***** Data *****

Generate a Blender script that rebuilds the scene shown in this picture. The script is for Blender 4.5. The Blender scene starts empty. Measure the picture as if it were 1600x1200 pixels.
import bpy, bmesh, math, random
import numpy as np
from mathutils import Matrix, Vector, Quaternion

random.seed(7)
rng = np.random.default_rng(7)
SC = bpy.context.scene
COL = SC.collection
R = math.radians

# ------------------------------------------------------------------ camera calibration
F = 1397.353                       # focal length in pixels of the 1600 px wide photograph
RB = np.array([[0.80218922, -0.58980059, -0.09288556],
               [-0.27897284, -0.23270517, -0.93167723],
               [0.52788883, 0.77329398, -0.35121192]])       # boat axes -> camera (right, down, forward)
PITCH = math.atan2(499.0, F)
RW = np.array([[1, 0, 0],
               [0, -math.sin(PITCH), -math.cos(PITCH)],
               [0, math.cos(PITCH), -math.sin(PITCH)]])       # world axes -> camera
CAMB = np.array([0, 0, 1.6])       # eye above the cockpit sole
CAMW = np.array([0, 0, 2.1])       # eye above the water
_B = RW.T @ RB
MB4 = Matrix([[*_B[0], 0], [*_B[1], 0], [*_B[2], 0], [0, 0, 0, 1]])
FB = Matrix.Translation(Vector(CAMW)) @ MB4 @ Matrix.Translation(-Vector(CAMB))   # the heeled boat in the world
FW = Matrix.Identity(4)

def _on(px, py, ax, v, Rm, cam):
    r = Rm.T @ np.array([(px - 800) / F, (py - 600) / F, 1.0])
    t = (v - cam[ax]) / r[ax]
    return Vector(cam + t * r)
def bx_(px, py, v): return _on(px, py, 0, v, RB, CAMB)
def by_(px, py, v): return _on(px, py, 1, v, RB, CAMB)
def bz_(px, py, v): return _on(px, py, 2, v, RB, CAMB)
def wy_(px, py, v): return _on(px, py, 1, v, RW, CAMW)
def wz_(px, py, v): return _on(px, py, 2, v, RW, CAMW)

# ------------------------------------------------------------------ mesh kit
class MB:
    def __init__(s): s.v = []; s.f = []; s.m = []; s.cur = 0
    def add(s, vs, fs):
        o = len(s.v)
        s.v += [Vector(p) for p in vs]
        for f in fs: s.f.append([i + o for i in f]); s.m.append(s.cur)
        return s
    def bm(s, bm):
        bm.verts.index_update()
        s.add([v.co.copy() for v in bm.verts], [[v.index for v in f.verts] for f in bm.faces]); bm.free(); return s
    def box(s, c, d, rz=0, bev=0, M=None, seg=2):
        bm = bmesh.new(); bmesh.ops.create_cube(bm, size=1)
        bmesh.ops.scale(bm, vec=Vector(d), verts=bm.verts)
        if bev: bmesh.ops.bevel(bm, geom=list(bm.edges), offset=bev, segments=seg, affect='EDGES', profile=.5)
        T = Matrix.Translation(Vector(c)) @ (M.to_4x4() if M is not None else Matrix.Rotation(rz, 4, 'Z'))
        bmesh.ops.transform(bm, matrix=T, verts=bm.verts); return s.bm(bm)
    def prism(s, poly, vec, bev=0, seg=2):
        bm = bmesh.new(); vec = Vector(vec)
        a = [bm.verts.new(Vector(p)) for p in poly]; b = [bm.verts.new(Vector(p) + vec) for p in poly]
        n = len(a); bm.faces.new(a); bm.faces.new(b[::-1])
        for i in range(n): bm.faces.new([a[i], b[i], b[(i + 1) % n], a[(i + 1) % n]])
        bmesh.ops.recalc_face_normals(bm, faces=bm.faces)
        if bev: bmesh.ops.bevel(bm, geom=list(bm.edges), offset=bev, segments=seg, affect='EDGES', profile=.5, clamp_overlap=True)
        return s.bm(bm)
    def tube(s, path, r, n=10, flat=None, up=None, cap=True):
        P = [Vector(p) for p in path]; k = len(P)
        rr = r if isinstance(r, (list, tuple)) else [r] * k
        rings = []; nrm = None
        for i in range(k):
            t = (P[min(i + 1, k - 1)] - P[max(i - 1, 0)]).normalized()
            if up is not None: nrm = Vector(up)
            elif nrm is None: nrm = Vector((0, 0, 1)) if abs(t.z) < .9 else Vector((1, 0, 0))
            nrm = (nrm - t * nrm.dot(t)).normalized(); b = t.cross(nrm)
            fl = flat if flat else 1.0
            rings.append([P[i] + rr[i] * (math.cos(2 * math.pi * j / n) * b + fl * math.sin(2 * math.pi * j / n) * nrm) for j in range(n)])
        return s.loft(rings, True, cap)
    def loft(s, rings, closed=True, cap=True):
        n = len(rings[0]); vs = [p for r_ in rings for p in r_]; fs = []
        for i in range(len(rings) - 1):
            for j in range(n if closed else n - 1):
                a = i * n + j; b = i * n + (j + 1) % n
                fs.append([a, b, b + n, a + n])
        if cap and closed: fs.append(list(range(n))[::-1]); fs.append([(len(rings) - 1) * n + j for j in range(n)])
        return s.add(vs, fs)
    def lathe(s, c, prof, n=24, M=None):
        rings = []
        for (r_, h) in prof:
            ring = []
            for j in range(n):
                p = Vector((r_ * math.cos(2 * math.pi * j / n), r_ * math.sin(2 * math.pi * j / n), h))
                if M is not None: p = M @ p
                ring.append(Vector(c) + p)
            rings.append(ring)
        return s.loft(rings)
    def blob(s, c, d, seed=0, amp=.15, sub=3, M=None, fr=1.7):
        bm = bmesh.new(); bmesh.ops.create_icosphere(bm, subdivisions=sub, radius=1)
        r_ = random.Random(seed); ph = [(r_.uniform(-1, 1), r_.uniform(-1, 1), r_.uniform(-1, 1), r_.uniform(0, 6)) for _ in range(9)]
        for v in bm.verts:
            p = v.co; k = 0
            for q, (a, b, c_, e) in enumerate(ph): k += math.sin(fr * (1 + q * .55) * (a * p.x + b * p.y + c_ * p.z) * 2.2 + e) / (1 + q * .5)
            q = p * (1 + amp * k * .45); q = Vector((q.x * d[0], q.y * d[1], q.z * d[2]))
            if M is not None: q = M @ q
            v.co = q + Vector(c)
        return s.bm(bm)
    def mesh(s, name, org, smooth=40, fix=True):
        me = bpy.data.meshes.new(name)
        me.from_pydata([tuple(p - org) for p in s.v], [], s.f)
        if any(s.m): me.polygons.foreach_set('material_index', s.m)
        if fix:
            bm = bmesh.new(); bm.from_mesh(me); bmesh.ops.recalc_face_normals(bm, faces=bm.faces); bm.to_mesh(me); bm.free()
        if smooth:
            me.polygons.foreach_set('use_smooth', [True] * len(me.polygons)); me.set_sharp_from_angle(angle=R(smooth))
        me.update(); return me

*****

Given problem> All of the data shown above must be copied exactly.

Task answer>
Generate a Blender script that rebuilds the scene shown in this picture. The script is for Blender 4.5. The Blender scene starts empty. Measure the picture as if it were 1600x1200 pixels.
import bpy, bmesh, math, random
import numpy as np
from mathutils import Matrix, Vector, Quaternion

random.seed(7)
rng = np.random.default_rng(7)
SC = bpy.context.scene
COL = SC.collection
R = math.radians

# ------------------------------------------------------------------ camera calibration
F = 1397.353                       # focal length in pixels of the 1600 px wide photograph
RB = np.array([[0.80218922, -0.58980059, -0.09288556],
               [-0.27897284, -0.23270517, -0.93167723],
               [0.52788883, 0.77329398, -0.35121192]])       # boat axes -> camera (right, down, forward)
PITCH = math.atan2(499.0, F)
RW = np.array([[1, 0, 0],
               [0, -math.sin(PITCH), -math.cos(PITCH)],
               [0, math.cos(PITCH), -math.sin(PITCH)]])       # world axes -> camera
CAMB = np.array([0, 0, 1.6])       # eye above the cockpit sole
CAMW = np.array([0, 0, 2.1])       # eye above the water
_B = RW.T @ RB
MB4 = Matrix([[*_B[0], 0], [*_B[1], 0], [*_B[2], 0], [0, 0, 0, 1]])
FB = Matrix.Translation(Vector(CAMW)) @ MB4 @ Matrix.Translation(-Vector(CAMB))   # the heeled boat in the world
FW = Matrix.Identity(4)

def _on(px, py, ax, v, Rm, cam):
    r = Rm.T @ np.array([(px - 800) / F, (py - 600) / F, 1.0])
    t = (v - cam[ax]) / r[ax]
    return Vector(cam + t * r)
def bx_(px, py, v): return _on(px, py, 0, v, RB, CAMB)
def by_(px, py, v): return _on(px, py, 1, v, RB, CAMB)
def bz_(px, py, v): return _on(px, py, 2, v, RB, CAMB)
def wy_(px, py, v): return _on(px, py, 1, v, RW, CAMW)
def wz_(px, py, v): return _on(px, py, 2, v, RW, CAMW)

# ------------------------------------------------------------------ mesh kit
class MB:
    def __init__(s): s.v = []; s.f = []; s.m = []; s.cur = 0
    def add(s, vs, fs):
        o = len(s.v)
        s.v += [Vector(p) for p in vs]
        for f in fs: s.f.append([i + o for i in f]); s.m.append(s.cur)
        return s
    def bm(s, bm):
        bm.verts.index_update()
        s.add([v.co.copy() for v in bm.verts], [[v.index for v in f.verts] for f in bm.faces]); bm.free(); return s
    def box(s, c, d, rz=0, bev=0, M=None, seg=2):
        bm = bmesh.new(); bmesh.ops.create_cube(bm, size=1)
        bmesh.ops.scale(bm, vec=Vector(d), verts=bm.verts)
        if bev: bmesh.ops.bevel(bm, geom=list(bm.edges), offset=bev, segments=seg, affect='EDGES', profile=.5)
        T = Matrix.Translation(Vector(c)) @ (M.to_4x4() if M is not None else Matrix.Rotation(rz, 4, 'Z'))
        bmesh.ops.transform(bm, matrix=T, verts=bm.verts); return s.bm(bm)
    def prism(s, poly, vec, bev=0, seg=2):
        bm = bmesh.new(); vec = Vector(vec)
        a = [bm.verts.new(Vector(p)) for p in poly]; b = [bm.verts.new(Vector(p) + vec) for p in poly]
        n = len(a); bm.faces.new(a); bm.faces.new(b[::-1])
        for i in range(n): bm.faces.new([a[i], b[i], b[(i + 1) % n], a[(i + 1) % n]])
        bmesh.ops.recalc_face_normals(bm, faces=bm.faces)
        if bev: bmesh.ops.bevel(bm, geom=list(bm.edges), offset=bev, segments=seg, affect='EDGES', profile=.5, clamp_overlap=True)
        return s.bm(bm)
    def tube(s, path, r, n=10, flat=None, up=None, cap=True):
        P = [Vector(p) for p in path]; k = len(P)
        rr = r if isinstance(r, (list, tuple)) else [r] * k
        rings = []; nrm = None
        for i in range(k):
            t = (P[min(i + 1, k - 1)] - P[max(i - 1, 0)]).normalized()
            if up is not None: nrm = Vector(up)
            elif nrm is None: nrm = Vector((0, 0, 1)) if abs(t.z) < .9 else Vector((1, 0, 0))
            nrm = (nrm - t * nrm.dot(t)).normalized(); b = t.cross(nrm)
            fl = flat if flat else 1.0
            rings.append([P[i] + rr[i] * (math.cos(2 * math.pi * j / n) * b + fl * math.sin(2 * math.pi * j / n) * nrm) for j in range(n)])
        return s.loft(rings, True, cap)
    def loft(s, rings, closed=True, cap=True):
        n = len(rings[0]); vs = [p for r_ in rings for p in r_]; fs = []
        for i in range(len(rings) - 1):
            for j in range(n if closed else n - 1):
                a = i * n + j; b = i * n + (j + 1) % n
                fs.append([a, b, b + n, a + n])
        if cap and closed: fs.append(list(range(n))[::-1]); fs.append([(len(rings) - 1) * n + j for j in range(n)])
        return s.add(vs, fs)
    def lathe(s, c, prof, n=24, M=None):
        rings = []
        for (r_, h) in prof:
            ring = []
            for j in range(n):
                p = Vector((r_ * math.cos(2 * math.pi * j / n), r_ * math.sin(2 * math.pi * j / n), h))
                if M is not None: p = M @ p
                ring.append(Vector(c) + p)
            rings.append(ring)
        return s.loft(rings)
    def blob(s, c, d, seed=0, amp=.15, sub=3, M=None, fr=1.7):
        bm = bmesh.new(); bmesh.ops.create_icosphere(bm, subdivisions=sub, radius=1)
        r_ = random.Random(seed); ph = [(r_.uniform(-1, 1), r_.uniform(-1, 1), r_.uniform(-1, 1), r_.uniform(0, 6)) for _ in range(9)]
        for v in bm.verts:
            p = v.co; k = 0
            for q, (a, b, c_, e) in enumerate(ph): k += math.sin(fr * (1 + q * .55) * (a * p.x + b * p.y + c_ * p.z) * 2.2 + e) / (1 + q * .5)
            q = p * (1 + amp * k * .45); q = Vector((q.x * d[0], q.y * d[1], q.z * d[2]))
            if M is not None: q = M @ q
            v.co = q + Vector(c)
        return s.bm(bm)
    def mesh(s, name, org, smooth=40, fix=True):
        me = bpy.data.meshes.new(name)
        me.from_pydata([tuple(p - org) for p in s.v], [], s.f)
        if any(s.m): me.polygons.foreach_set('material_index', s.m)
        if fix:
            bm = bmesh.new(); bm.from_mesh(me); bmesh.ops.recalc_face_normals(bm, faces=bm.faces); bm.to_mesh(me); bm.free()
        if smooth:
            me.polygons.foreach_set('use_smooth', [True] * len(me.polygons)); me.set_sharp_from_angle(angle=R(smooth))
        me.update(); return me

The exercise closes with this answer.